What Happens to the Wedding Ring?

By

T:
E:

Of all the things to be sorted out during a divorce, deciding what to do with your engagement or wedding rings can be one of the most symbolic.

Studies claim to have shown that the more expensive the ring, the higher the chance of separation. This suggests that valuable rings are increasingly playing a part in divorce proceedings, but does this mean they are just something else to argue about?

The legal position is that the ring is an absolute gift to the recipient unless, at the time it was given, the giver said that they’d take it back if the wedding didn’t go ahead or the relationship failed. For obvious reasons, adding that caveat in that is not a common feature of most proposals.

In the case of an engagement ring being family heirloom, it might be felt that there is a moral obligation for it to be returned. The legal presumption still applies that when it was given it was intended as a permanent gift, but this would be something you can address in a pre or post-nuptial agreement as belonging to the giver, to be passed down as they choose.

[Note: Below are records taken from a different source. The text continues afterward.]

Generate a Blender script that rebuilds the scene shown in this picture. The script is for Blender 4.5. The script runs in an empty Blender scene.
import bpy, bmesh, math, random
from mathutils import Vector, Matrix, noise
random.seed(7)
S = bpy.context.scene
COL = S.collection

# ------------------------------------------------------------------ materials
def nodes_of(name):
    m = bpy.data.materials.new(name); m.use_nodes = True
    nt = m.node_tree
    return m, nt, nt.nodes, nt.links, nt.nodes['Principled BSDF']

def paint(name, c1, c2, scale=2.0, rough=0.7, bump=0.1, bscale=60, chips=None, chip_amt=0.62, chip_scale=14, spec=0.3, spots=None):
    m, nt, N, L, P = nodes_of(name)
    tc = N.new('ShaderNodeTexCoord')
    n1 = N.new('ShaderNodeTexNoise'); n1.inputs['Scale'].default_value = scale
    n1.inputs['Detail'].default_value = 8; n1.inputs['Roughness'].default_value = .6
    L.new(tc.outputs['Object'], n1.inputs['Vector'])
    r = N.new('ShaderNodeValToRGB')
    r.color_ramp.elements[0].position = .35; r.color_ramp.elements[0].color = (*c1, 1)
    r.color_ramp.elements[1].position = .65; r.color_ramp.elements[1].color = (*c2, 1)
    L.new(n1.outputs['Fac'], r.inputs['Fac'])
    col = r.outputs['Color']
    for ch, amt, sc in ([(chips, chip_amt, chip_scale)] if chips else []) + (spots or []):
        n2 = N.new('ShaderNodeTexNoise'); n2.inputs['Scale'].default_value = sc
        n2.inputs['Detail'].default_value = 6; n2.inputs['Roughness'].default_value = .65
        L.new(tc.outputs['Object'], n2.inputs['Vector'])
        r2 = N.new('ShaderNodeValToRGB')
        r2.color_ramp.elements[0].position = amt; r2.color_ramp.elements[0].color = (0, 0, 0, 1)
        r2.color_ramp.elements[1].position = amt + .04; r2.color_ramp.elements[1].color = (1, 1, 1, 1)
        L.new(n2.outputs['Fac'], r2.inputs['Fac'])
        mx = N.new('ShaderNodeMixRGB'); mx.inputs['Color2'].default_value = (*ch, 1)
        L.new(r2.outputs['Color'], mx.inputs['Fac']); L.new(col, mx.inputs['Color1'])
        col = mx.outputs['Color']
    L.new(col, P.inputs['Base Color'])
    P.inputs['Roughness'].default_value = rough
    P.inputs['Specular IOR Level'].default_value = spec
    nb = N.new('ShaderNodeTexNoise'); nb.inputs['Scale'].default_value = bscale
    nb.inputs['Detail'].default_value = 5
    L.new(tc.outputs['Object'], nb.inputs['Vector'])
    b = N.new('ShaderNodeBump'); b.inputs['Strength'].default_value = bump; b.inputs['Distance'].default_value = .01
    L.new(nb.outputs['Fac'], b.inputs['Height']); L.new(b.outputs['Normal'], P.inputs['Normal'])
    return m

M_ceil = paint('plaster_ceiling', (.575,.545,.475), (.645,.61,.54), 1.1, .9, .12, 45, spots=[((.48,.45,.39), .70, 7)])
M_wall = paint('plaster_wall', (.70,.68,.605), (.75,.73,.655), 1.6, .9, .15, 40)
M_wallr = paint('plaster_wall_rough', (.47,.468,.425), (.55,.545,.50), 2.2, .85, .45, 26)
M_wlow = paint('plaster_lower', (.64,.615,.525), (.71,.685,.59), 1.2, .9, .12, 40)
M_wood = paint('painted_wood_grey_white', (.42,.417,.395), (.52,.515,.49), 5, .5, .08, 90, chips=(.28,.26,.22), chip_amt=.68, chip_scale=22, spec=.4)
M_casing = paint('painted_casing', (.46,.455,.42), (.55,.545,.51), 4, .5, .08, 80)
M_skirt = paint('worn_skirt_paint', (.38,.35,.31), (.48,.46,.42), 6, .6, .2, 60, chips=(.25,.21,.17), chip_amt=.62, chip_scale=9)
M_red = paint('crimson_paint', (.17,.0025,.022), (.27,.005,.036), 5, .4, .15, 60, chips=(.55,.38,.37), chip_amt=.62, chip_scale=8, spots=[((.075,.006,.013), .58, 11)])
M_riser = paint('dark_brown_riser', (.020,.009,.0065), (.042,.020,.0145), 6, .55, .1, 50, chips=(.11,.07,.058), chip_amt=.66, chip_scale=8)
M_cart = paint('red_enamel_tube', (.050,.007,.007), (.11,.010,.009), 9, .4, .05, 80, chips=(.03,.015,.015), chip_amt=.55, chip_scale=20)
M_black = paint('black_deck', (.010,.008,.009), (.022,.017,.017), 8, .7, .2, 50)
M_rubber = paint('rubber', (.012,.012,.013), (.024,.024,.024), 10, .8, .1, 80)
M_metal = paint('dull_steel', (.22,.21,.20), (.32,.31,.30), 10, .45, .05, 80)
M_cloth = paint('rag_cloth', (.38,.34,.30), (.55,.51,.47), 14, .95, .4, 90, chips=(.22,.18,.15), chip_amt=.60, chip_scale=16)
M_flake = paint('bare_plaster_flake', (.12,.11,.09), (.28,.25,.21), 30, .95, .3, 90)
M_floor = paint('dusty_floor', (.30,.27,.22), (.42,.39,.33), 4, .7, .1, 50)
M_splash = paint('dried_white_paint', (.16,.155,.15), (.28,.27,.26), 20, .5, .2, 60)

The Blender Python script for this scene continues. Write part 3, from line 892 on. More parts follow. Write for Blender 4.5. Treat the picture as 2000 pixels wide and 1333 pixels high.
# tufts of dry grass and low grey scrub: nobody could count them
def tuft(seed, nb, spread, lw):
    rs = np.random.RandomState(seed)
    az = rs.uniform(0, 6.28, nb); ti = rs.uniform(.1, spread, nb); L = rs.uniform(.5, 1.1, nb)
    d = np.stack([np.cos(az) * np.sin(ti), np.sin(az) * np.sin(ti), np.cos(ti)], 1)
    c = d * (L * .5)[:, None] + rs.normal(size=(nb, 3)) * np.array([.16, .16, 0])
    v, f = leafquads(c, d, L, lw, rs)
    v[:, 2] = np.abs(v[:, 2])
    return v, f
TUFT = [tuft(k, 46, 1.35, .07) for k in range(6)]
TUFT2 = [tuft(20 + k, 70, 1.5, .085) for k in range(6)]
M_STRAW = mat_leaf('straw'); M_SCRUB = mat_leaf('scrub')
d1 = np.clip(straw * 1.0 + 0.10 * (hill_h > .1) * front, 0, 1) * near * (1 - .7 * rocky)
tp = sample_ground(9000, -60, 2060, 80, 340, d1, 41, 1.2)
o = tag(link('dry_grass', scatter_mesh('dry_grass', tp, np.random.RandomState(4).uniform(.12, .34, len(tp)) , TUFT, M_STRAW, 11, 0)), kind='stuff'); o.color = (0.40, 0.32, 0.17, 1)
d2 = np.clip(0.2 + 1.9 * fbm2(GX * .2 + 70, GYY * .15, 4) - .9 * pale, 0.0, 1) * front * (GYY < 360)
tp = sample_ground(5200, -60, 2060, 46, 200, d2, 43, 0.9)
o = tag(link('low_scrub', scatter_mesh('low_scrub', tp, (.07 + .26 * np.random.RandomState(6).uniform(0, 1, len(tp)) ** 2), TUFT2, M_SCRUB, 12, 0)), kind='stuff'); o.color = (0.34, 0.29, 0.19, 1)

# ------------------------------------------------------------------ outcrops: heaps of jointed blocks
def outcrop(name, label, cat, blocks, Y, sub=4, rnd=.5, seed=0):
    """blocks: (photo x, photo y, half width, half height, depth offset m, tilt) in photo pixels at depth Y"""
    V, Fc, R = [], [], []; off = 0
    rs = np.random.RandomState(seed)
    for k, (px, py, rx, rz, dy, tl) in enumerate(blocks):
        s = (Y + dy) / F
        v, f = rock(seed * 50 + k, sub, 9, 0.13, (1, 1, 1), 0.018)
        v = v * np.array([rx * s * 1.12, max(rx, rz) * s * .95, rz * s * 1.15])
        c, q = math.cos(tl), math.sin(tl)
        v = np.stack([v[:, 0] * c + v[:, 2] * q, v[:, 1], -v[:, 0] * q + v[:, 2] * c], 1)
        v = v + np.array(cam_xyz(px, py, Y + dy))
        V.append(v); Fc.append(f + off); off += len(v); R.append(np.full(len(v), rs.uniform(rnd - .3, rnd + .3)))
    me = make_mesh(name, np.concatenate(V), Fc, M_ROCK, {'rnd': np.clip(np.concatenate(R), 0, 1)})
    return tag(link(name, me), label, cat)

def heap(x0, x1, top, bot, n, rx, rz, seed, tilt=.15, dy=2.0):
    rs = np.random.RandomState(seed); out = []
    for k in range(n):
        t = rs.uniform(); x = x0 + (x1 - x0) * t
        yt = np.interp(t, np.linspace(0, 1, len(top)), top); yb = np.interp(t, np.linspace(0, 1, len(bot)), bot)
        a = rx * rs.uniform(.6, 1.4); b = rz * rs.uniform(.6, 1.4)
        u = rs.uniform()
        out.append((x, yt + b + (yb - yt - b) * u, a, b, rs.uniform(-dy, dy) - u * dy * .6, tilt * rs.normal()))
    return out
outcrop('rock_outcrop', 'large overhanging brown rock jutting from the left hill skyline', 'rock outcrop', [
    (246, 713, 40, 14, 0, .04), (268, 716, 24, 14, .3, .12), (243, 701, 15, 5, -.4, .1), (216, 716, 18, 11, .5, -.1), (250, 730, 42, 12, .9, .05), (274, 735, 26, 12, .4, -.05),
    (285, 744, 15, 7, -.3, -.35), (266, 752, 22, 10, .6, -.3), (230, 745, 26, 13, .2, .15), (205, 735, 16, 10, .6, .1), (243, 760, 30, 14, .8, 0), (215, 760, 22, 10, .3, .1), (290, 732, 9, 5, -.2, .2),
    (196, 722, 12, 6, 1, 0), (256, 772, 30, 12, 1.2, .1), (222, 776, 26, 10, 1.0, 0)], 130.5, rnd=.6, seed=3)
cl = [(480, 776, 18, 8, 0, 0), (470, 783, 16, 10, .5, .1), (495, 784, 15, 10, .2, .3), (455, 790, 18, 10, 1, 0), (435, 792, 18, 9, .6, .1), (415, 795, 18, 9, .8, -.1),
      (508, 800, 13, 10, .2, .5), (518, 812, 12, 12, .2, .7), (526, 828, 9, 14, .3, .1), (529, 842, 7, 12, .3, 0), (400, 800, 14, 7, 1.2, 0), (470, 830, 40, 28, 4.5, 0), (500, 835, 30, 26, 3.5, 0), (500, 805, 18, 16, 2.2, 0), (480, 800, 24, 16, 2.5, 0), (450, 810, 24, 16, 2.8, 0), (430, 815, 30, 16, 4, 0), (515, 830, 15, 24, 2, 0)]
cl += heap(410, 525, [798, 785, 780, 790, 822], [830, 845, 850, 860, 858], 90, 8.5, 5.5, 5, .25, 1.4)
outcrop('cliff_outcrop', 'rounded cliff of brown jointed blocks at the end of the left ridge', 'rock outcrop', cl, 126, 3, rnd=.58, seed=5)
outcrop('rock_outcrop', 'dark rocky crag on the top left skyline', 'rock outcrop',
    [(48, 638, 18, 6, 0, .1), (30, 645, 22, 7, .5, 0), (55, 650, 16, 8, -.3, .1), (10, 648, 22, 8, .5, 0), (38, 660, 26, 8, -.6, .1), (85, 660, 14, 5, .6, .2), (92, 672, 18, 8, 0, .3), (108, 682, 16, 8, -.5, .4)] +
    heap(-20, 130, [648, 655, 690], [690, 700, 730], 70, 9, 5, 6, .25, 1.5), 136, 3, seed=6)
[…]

This means that, unless stated otherwise, on divorce you get to keep the ring. If it is valuable, its worth can be taken into account as an asset you have to help you with your living expenses or costs. In assessing its value, bear in mind the ring will not be sold at the price it was bought for and you may need an expert valuation to tell you exactly what it will get. There is a significant ‘bad-luck’ discount effect associated with wedding rings sold after separation. You may prefer to get creative with what you do with your rings.

If and when to stop wearing a wedding ring, and what to do with it when you do, will be a very personal decision. What feels right will be different for everyone. There’s always the traditional option of hurling it at your ex or in the bin, probably with a few choice words and in a fit of anger. But closure and catharsis can come in many different forms and people have found multiple ways to treat their wedding rings with a bit of planning.

Some ex-spouses swap wedding bands back, some ritually discard them together, perhaps at sea or somewhere personally significant. Donating or selling the ring for charity may feel like a positive conclusion. Some people want to retain their ring during the pain and stress of a separation as a memento of happier times. If you are keeping yours then you might want to have it altered to make it wearable in some other way, as a necklace or to remove an engraving for example, as more and more jewellers specialise in repurposing ‘divorce diamonds’. One imaginative woman was reported to have melted her partner’s ex’s ring down to make a witch’s hat monopoly piece and made her old wedding band into a little piglet statuette.